A rare, complete set of 30 glass counters for a Roman board game has been set out again, more than 50 years since they were excavated and almost 1,700 years since they went into the tomb with their twentysomething owner.
His skeleton, still in its handsome scallop shell decorated lead coffin, is now surrounded again by the refreshment provided for his journey to the next world - flagons, bottles, spoons and bowls, and the 30 counters, probably for the gambling game duodecim scripta, laid on top of his coffin - as well as hundreds of other objects excavated a lifetime ago but now going on show.
The ruins of Lullingstone Roman villa in Kent have been on display since the 1960s. But the leaking structure used to cover it was not safe for the more fragile objects, which remained in store. A £1.8m English Heritage display, opening today, will show off the ruins with an elaborate light show, and for the first time reunite the villa and its contents.

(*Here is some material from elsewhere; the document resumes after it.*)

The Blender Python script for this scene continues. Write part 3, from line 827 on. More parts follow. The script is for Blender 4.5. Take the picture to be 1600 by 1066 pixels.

The death of the gambler is still a mystery. He and a woman of a similar age were the only burials found in a mausoleum built behind the opulent villa around 320AD.
Robbers found and destroyed her coffin centuries ago. But his skeleton and fragments of hers survive to show they were in their 20s, above average height - he was 5ft 10in, she 5ft 6in - with no obvious cause of death.
The counters were found with carved bone pieces, including a Medusa head. "Whether they were for his entertainment or because they were his treasured possession, we can't know - but they must be intimately connected with him, they were so deliberately placed on his coffin," curator Jo Gray said.
The villa is famous for fourth-century wall paintings - reconstructed from thousands of plaster fragments and now in the British Museum in London - which are proof of some of the earliest Christian worship in Britain.
The villa was discovered in 1939, on the eve of the second world war, when a tree blew down revealing scattered mosaic fragments.